The decor at Buck's of Woodside defies categorization: a miniature Statue of Liberty, cowboy artifacts, model airplanes, a sasquatch figure, and assorted Silicon Valley memorabilia compete for wall space in a restaurant that looks like a fever dream curated by someone who collects everything. But the pancakes are excellent, and the venture capitalists who meet here over breakfast have funded some of the most important technology companies in history. Buck's is where deals get done -- not in gleaming conference rooms but over eggs and coffee in a restaurant that takes nothing, including itself, too seriously.
Located on Woodside Road in the small, wealthy town of Woodside -- nestled in the hills between Palo Alto and the Pacific coast -- Buck's has been the unofficial breakfast meeting spot for Sand Hill Road's venture capital firms since its opening in 1991. The restaurant's proximity to the offices of Sequoia Capital, Kleiner Perkins, and dozens of other VC firms made it a natural gathering point. The stories of deals conceived at Buck's are legendary: Hotmail's founding was reportedly discussed here, and countless pitch meetings have taken place over the restaurant's ample American breakfast menu. Proprietor Jamis MacNiven cultivated the restaurant's identity as a place where eccentricity and enormous wealth could coexist comfortably.
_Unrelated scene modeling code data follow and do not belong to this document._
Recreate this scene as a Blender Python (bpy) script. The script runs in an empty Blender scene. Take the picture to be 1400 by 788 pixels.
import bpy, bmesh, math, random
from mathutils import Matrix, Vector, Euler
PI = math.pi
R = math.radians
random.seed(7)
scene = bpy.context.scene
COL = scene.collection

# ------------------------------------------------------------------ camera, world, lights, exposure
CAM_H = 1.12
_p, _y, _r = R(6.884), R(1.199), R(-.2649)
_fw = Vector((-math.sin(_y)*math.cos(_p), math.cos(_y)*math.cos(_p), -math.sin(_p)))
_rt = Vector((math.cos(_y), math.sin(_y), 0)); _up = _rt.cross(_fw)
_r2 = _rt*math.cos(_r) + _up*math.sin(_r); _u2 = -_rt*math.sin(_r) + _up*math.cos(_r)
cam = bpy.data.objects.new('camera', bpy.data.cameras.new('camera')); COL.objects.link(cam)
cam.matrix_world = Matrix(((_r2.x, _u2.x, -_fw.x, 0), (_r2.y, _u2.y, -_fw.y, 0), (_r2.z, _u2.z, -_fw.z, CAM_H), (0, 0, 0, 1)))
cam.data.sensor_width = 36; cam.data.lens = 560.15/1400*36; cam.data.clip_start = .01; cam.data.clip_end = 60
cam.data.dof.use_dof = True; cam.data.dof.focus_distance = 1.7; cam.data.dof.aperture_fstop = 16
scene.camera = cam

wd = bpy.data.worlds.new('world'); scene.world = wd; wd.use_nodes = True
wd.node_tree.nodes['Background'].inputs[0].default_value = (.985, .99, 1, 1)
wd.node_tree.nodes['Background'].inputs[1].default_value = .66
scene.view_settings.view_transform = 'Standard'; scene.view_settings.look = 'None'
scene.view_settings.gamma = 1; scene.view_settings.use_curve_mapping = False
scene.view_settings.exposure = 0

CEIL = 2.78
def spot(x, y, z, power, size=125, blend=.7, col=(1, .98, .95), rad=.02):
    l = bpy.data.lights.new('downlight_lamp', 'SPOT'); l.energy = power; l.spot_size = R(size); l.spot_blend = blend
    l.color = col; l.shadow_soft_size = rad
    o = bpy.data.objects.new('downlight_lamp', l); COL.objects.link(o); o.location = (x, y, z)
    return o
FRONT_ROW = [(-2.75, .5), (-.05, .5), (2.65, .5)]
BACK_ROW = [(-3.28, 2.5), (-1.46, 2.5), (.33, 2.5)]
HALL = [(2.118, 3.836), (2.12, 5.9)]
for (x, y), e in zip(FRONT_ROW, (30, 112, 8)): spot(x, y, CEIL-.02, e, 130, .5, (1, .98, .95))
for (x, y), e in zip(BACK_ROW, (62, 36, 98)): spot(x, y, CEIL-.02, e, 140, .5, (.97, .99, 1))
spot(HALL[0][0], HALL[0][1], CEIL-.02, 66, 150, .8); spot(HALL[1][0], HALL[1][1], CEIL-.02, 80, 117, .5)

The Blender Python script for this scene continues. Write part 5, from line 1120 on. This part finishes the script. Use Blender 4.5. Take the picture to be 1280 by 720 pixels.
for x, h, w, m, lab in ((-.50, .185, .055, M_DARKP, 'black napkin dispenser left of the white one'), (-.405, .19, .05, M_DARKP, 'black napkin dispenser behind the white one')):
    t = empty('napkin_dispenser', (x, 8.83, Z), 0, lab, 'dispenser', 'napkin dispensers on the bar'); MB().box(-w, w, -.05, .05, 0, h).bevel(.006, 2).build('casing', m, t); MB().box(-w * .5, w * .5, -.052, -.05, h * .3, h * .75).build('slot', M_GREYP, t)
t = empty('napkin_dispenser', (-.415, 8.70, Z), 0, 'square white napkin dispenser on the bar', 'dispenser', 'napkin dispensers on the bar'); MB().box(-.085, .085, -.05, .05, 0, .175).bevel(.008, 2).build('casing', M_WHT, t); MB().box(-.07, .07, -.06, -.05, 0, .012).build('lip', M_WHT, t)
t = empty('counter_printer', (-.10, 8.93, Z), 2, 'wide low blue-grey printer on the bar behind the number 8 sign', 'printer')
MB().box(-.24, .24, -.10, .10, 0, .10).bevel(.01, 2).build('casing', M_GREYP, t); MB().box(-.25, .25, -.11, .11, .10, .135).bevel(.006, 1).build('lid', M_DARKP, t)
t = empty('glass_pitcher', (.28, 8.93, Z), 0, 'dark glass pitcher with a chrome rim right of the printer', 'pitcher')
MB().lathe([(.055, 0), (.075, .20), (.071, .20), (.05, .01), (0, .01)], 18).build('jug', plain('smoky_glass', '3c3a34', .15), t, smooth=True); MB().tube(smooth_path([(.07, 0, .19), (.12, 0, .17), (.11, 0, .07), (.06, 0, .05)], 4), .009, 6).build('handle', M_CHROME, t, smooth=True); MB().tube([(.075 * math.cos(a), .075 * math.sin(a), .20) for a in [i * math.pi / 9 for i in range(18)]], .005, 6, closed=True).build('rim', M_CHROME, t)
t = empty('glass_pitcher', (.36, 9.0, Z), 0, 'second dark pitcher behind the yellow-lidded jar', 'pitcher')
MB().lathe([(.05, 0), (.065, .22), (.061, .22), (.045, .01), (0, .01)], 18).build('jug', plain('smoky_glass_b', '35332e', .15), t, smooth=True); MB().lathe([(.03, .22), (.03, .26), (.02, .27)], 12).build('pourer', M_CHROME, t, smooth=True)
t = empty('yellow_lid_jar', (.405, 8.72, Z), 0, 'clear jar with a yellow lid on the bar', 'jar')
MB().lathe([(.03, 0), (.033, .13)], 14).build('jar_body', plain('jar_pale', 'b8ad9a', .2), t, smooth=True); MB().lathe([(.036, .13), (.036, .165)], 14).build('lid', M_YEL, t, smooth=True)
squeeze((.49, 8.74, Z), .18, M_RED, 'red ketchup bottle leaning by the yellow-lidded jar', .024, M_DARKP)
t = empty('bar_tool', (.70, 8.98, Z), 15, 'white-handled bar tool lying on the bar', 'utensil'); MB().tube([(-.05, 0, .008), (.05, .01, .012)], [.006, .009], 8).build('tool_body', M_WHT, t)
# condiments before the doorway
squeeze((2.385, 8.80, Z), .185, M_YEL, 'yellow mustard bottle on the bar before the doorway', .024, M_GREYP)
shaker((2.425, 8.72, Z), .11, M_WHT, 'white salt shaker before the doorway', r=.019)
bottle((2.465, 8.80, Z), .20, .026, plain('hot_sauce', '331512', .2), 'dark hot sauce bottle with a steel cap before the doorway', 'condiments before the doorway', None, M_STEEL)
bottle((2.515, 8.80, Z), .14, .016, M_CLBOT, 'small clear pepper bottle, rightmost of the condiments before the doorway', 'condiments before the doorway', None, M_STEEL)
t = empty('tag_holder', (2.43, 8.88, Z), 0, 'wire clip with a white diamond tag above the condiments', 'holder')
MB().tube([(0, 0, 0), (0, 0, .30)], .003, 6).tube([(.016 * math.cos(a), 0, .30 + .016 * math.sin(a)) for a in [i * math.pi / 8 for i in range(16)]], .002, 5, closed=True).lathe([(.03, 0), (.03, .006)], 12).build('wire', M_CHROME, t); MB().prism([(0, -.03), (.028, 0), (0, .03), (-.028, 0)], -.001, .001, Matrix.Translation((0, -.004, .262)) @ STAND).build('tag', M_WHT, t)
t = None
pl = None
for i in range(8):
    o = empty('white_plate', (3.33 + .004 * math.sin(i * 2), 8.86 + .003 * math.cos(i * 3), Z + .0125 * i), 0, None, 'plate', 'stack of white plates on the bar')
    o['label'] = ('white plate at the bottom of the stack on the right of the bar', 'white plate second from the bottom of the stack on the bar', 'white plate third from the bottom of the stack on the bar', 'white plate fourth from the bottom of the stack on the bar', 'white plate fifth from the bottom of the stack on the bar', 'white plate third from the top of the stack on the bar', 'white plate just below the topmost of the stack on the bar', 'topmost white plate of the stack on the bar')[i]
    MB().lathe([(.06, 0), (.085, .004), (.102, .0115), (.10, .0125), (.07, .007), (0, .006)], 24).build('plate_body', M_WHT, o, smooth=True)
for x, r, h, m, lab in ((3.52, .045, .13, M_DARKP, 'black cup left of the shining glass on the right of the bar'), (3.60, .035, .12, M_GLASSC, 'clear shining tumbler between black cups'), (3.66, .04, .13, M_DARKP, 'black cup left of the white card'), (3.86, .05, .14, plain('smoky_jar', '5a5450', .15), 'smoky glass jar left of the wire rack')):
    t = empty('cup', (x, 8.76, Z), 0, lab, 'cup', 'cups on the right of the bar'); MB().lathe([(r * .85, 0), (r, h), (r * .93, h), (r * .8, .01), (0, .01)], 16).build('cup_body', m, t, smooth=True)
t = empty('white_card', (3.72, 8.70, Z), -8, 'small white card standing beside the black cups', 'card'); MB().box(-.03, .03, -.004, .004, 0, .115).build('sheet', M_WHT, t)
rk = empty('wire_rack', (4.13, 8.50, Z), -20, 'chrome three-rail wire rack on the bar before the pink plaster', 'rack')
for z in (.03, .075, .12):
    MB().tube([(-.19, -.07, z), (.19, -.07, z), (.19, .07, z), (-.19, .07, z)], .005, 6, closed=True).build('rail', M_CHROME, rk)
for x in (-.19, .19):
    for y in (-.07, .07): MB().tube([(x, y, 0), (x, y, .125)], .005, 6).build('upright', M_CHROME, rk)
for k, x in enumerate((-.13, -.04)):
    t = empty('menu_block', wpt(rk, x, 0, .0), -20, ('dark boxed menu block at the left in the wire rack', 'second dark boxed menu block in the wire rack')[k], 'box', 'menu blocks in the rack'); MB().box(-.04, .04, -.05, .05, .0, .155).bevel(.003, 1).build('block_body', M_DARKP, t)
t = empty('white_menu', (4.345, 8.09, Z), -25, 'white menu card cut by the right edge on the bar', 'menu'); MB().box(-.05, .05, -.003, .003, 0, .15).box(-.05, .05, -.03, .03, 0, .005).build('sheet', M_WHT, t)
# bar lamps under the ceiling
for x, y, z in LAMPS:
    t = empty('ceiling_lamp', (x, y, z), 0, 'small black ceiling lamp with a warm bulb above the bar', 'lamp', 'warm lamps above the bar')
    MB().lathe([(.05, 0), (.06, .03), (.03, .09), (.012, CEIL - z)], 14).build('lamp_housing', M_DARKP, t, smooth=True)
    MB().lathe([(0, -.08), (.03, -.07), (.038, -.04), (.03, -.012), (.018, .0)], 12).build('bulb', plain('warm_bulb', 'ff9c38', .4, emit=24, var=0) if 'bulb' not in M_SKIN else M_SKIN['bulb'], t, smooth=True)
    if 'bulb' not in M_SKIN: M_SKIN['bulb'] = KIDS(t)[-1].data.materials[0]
Buck's interior is a museum of American kitsch and Silicon Valley history, assembled over decades by MacNiven. Model rockets hang from the ceiling. A life-size cowboy statue guards one corner. Technology artifacts share wall space with Western memorabilia. The aesthetic is deliberately anti-corporate -- a rebuke to the sleek minimalism of the tech campuses down the road. In a region where design is fetishized and every surface is carefully curated, Buck's embraces chaos. The message is clear: the most important work in Silicon Valley happens not in pristine environments but in messy, human ones.
Beyond its venture capital fame, Buck's serves the community of Woodside itself -- a town of roughly 5,500 people where horse trails run alongside roads and many residents keep livestock alongside their Tesla fleets. The restaurant is a democratic space in an exclusive community, the place where billionaires sit at the counter alongside trail riders and where the town's social life unfolds in public. That a restaurant this strange and this important exists in a town this small says everything about Silicon Valley's geography of power: the biggest decisions in technology are made not in San Francisco or San Jose but in the quiet, wooded hills between them.
Located at 37.430N, 122.255W on Woodside Road in Woodside, California, in the wooded hills west of Stanford University. The small town is visible among the redwoods. Nearest airports: KPAO (Palo Alto, 5nm east), KSQL (San Carlos, 4nm north). Best viewed at 2,000-3,000 ft AGL.